Minería, telecomunicaciones, radio y televisión, son algunos de los bienes y servicios que el Estado Mexicano ha concesionado a estos magnates. Fue la fórmula que aplicó el neoliberalismo para crear una nueva oligarquía que desplazó a otra formada en un País diferente, en donde los ricos tenían menos prisa por ganar dinero. Esta nueva élite económica, surgió después de la nacionalización bancaria y su posterior privatización, junto con la crisis política provocada por un fraude electoral que impidió la llegada de un gobierno socialdemócrata encabezado por Cuauhtémoc Cárdenas.
Debo decir que no estoy en contra de que los particulares aprovechen los recursos y la riqueza nacional. El estado ha de mostrado históricamente ser un pésimo empresario, pero el argumento de que con la participación del sector privado habría mayor competencia y con ella más y mejores productos y servicios a mejor precio, no ha sido necesariamente cierta. Todavía hay un proteccionismo que impide una verdadera competencia económica y ello permitió que México haya generado al hombre más rico del mundo. Si bien el Ingeniero Carlos Slim ya no lo es, se mantuvo en primer lugar en las listas de las revistas financieras por años. Paradójicamente esa acumulación de capital, también reproducía la pobreza y desigualdad en millones, casi tan rápido como el ascenso de nuestros ricos a las grandes ligas del mundo de los ricos en serio. Penoso este registro en un País con millones de pobres y con trescientas familias dueñas de casi todo.
En México, los pobres y la pobreza aumentan de forma ininterrumpida. La riqueza de la oligarquía mexicana podría aminorar este flagelo, pero lo impide la ambición insaciable y la lastimosa condición humana que la lógica de la acumulación de capital genera. Lo grave es que a pesar de horas y horas de discurso contra los ricos y conservadores, la pobreza no disminuye. Se ha dicho por parte del presidente que hoy con este gobierno, los ricos han ganado más dinero que antes. Esa afirmación contradice la esencia fundamental de la prédica presidencial.

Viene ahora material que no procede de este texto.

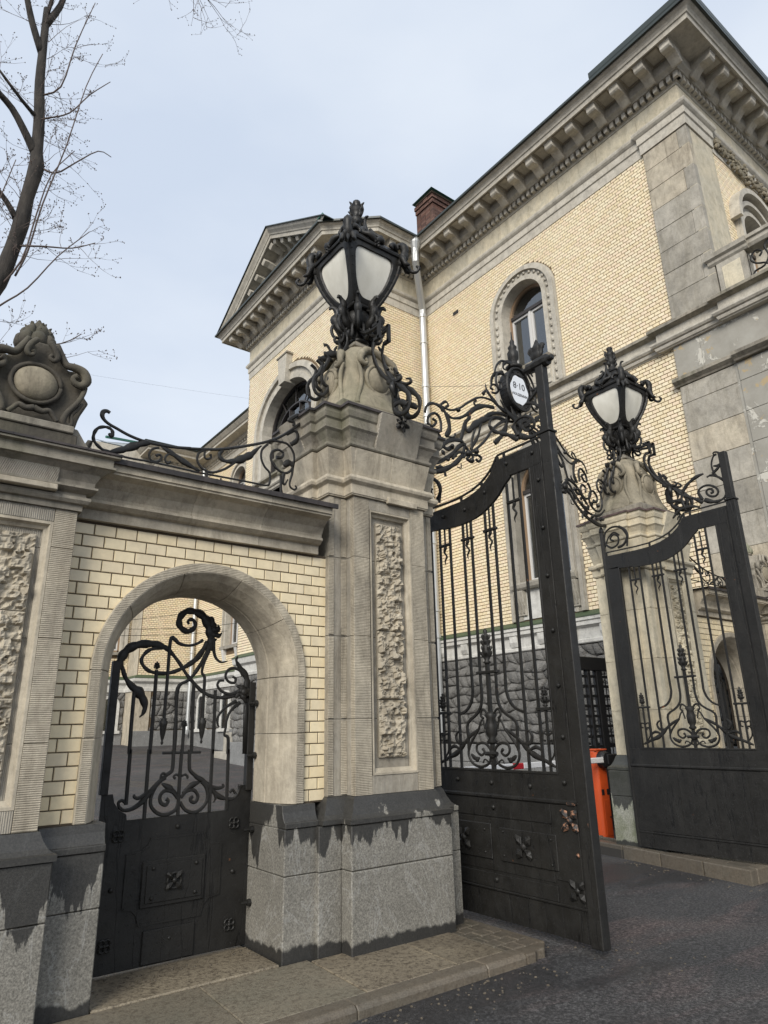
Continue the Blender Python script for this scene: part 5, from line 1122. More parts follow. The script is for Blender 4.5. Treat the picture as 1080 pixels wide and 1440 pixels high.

Tanta riqueza mal distribuida ha hecho que la desigualdad no solo sea evidente, sino una consecuencia necesaria de este modelo económico. A la larga, tanta desigualdad hace ineficiente a la riqueza y termina por destruir lo que se construyó, incluyendo la estabilidad que requiere la propia oligarquía. Pero esa es la lógica de un capital que recibió todo del gobierno y no del esfuerzo, innovación y trabajo que construyen una nación con cimientos fuertes, en donde por lo general sobresale el que aporta valor y no el que solo lo aprovecha.
Seguimos viendo como el flagelo de la pobreza y de la corrupción que tanto daño le ha hecho a México, no termina. Nuestro país vive hoy horas oscuras, la miseria genera una espiral insalvable que impide avanzar, además la inseguridad y la violencia nos han convertido en una sociedad que tolera la barbarie como algo natural, como un destino manifiesto.
Pero no solo el gobierno es responsable. Los grandes capitales privados que el estado mexicano formó, construyeron una de las sociedades más desiguales del mundo. Ahí siguen, en las fotos, en las cenas, en los pactos; igual que con los más destacados neoliberales que sin freno a su ambición perdieron todos o casi todos los valores que nos hacen humanos. La consecuencia es que esa excelente frase y compromiso de campaña de que: “por el bien de todos primero los pobres”, quedará como un buen deseo, como otra utopía, como la base electoral que manipula voluntades por migajas. No hay menos pobres que hace treinta años y los ricos son los mismos, pero más ricos.